#### [Directive]
The lines beneath this instruction, from the first through the one containing "Y = min(11.3, Y", must be transcribed exactly; no other line belongs in the output.
--
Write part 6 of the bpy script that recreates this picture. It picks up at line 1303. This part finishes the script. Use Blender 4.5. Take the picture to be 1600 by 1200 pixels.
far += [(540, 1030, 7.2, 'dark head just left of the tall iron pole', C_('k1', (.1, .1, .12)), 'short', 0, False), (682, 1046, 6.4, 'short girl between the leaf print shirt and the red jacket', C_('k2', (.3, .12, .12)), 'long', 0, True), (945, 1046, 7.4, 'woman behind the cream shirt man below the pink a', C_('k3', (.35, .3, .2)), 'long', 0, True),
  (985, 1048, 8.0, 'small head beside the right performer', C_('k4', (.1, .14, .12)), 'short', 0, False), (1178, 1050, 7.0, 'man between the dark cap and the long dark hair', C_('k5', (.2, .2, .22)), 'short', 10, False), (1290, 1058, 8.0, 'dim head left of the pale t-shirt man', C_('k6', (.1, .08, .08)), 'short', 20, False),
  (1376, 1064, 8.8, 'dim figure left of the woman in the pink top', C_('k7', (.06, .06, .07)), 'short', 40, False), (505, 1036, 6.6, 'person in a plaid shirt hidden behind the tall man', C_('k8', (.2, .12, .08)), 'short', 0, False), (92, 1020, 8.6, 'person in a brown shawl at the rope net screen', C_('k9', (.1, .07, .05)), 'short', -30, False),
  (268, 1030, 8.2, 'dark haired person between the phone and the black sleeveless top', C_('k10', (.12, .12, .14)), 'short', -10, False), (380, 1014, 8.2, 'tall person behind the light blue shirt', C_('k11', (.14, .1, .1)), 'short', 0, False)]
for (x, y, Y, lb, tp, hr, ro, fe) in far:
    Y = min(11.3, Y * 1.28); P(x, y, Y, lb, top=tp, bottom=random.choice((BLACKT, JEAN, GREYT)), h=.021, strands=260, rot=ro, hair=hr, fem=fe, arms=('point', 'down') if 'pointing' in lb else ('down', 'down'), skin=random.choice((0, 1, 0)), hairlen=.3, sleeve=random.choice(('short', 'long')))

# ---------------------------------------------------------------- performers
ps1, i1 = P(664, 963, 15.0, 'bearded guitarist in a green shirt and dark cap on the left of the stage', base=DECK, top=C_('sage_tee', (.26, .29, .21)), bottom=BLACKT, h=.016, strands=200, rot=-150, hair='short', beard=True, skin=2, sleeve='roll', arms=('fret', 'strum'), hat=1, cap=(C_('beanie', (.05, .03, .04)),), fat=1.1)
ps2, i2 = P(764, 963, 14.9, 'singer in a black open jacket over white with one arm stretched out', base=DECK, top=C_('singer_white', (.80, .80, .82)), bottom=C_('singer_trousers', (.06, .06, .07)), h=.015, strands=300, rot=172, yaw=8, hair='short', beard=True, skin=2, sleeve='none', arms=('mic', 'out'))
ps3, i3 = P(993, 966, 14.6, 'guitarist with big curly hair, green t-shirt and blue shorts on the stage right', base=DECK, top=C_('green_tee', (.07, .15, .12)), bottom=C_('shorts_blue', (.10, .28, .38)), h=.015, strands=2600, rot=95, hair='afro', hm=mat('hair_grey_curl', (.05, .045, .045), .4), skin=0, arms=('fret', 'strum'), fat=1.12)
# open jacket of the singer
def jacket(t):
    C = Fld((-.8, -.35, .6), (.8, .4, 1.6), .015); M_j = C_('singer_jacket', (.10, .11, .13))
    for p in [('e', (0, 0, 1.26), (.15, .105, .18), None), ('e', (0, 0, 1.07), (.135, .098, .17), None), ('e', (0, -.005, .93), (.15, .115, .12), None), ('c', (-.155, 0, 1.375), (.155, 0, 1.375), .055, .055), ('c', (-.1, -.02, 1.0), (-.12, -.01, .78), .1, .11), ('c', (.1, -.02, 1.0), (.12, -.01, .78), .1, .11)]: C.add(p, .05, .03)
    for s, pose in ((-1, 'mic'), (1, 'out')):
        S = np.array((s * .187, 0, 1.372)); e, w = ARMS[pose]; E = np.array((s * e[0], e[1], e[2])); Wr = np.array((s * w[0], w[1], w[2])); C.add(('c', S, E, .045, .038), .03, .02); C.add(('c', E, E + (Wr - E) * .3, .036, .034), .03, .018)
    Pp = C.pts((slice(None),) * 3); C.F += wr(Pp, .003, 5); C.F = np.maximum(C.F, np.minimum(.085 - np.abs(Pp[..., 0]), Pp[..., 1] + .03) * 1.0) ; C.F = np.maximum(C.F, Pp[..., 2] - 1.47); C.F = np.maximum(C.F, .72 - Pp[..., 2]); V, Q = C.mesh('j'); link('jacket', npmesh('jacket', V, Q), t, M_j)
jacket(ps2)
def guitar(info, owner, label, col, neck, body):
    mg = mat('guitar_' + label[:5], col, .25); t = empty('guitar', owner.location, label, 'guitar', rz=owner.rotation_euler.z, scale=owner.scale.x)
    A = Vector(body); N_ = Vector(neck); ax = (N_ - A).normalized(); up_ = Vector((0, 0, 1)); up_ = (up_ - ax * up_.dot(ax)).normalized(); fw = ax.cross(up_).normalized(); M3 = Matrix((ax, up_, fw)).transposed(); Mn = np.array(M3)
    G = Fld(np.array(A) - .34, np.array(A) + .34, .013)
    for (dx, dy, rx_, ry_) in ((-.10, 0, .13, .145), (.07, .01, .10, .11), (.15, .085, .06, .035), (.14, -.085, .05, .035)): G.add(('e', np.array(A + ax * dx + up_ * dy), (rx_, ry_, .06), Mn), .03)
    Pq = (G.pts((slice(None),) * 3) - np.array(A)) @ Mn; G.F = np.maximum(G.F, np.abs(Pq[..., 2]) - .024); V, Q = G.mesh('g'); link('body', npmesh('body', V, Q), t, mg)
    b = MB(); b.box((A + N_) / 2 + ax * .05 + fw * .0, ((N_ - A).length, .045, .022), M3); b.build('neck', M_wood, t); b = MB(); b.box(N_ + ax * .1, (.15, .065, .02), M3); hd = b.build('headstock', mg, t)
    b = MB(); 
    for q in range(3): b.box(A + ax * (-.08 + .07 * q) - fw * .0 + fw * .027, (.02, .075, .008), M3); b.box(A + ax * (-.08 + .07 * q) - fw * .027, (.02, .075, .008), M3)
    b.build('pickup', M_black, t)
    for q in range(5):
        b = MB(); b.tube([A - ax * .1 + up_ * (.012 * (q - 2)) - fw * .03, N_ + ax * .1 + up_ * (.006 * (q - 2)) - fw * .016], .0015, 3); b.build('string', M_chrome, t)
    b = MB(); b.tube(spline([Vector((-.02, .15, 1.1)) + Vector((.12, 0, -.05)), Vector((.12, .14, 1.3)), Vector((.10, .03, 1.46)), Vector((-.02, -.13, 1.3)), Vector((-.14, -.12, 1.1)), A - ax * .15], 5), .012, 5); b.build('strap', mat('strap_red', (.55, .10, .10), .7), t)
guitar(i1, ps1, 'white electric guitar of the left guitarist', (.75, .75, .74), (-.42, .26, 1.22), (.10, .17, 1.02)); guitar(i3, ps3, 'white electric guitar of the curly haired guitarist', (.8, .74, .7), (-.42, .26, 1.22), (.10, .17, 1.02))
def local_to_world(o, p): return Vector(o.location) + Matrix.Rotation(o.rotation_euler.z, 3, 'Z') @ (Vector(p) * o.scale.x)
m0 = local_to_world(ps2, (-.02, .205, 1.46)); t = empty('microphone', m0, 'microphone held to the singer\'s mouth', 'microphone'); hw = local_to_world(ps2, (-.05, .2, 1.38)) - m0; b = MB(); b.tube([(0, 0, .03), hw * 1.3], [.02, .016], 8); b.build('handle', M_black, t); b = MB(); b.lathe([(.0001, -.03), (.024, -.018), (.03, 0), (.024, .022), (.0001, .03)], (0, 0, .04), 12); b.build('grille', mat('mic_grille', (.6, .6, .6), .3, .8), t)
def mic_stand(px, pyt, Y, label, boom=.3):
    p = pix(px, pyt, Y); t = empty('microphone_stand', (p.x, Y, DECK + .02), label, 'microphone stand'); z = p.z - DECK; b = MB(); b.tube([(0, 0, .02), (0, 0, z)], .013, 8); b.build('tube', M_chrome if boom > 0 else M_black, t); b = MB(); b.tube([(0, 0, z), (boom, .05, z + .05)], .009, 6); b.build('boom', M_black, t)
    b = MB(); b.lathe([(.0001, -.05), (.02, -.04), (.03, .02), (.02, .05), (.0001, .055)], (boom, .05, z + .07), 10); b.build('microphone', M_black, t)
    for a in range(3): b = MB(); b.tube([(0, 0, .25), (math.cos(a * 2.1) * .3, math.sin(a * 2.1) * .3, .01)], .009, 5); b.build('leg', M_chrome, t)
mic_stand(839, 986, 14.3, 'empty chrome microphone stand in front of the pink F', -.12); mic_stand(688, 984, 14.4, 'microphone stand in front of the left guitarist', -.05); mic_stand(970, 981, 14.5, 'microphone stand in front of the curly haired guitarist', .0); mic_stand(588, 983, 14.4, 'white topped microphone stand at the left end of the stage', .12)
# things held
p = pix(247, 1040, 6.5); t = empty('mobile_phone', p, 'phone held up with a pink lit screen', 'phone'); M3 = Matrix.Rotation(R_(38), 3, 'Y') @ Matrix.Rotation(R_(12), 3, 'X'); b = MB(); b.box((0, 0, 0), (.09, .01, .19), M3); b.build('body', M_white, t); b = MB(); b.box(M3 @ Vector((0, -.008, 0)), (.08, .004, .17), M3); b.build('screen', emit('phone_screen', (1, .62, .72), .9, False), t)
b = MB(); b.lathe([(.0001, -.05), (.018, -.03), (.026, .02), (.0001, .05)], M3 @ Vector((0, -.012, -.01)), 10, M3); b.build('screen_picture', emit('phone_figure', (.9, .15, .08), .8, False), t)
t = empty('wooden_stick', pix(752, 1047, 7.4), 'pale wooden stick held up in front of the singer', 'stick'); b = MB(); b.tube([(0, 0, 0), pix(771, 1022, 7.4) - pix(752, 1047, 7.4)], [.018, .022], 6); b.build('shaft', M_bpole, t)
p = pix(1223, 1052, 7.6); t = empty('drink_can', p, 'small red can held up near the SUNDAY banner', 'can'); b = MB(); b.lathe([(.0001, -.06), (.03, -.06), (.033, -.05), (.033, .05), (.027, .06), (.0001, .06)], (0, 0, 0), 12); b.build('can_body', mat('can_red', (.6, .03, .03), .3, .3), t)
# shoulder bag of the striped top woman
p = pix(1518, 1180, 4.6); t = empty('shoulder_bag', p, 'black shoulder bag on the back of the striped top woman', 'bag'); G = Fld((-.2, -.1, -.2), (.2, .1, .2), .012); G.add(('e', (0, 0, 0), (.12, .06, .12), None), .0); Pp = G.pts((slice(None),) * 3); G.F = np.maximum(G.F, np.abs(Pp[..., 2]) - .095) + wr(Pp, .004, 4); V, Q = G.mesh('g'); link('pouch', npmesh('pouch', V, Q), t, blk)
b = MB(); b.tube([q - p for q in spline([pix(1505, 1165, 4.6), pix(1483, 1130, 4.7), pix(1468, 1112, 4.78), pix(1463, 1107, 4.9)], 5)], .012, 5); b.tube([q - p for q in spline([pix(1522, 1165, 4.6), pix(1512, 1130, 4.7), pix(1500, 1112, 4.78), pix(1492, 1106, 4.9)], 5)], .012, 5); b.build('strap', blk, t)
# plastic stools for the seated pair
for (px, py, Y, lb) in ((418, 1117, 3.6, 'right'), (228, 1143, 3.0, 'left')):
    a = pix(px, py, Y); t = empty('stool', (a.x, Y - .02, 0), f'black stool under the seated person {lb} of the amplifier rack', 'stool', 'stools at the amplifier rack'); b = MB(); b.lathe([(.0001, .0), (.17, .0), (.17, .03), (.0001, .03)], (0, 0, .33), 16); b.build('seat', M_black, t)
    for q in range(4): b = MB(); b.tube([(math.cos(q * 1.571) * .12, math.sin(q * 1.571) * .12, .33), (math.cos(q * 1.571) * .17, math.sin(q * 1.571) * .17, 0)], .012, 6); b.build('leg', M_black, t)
--
#### [Result]
Write part 6 of the bpy script that recreates this picture. It picks up at line 1303. This part finishes the script. Use Blender 4.5. Take the picture to be 1600 by 1200 pixels.
far += [(540, 1030, 7.2, 'dark head just left of the tall iron pole', C_('k1', (.1, .1, .12)), 'short', 0, False), (682, 1046, 6.4, 'short girl between the leaf print shirt and the red jacket', C_('k2', (.3, .12, .12)), 'long', 0, True), (945, 1046, 7.4, 'woman behind the cream shirt man below the pink a', C_('k3', (.35, .3, .2)), 'long', 0, True),
  (985, 1048, 8.0, 'small head beside the right performer', C_('k4', (.1, .14, .12)), 'short', 0, False), (1178, 1050, 7.0, 'man between the dark cap and the long dark hair', C_('k5', (.2, .2, .22)), 'short', 10, False), (1290, 1058, 8.0, 'dim head left of the pale t-shirt man', C_('k6', (.1, .08, .08)), 'short', 20, False),
  (1376, 1064, 8.8, 'dim figure left of the woman in the pink top', C_('k7', (.06, .06, .07)), 'short', 40, False), (505, 1036, 6.6, 'person in a plaid shirt hidden behind the tall man', C_('k8', (.2, .12, .08)), 'short', 0, False), (92, 1020, 8.6, 'person in a brown shawl at the rope net screen', C_('k9', (.1, .07, .05)), 'short', -30, False),
  (268, 1030, 8.2, 'dark haired person between the phone and the black sleeveless top', C_('k10', (.12, .12, .14)), 'short', -10, False), (380, 1014, 8.2, 'tall person behind the light blue shirt', C_('k11', (.14, .1, .1)), 'short', 0, False)]
for (x, y, Y, lb, tp, hr, ro, fe) in far:
    Y = min(11.3, Y * 1.28); P(x, y, Y, lb, top=tp, bottom=random.choice((BLACKT, JEAN, GREYT)), h=.021, strands=260, rot=ro, hair=hr, fem=fe, arms=('point', 'down') if 'pointing' in lb else ('down', 'down'), skin=random.choice((0, 1, 0)), hairlen=.3, sleeve=random.choice(('short', 'long')))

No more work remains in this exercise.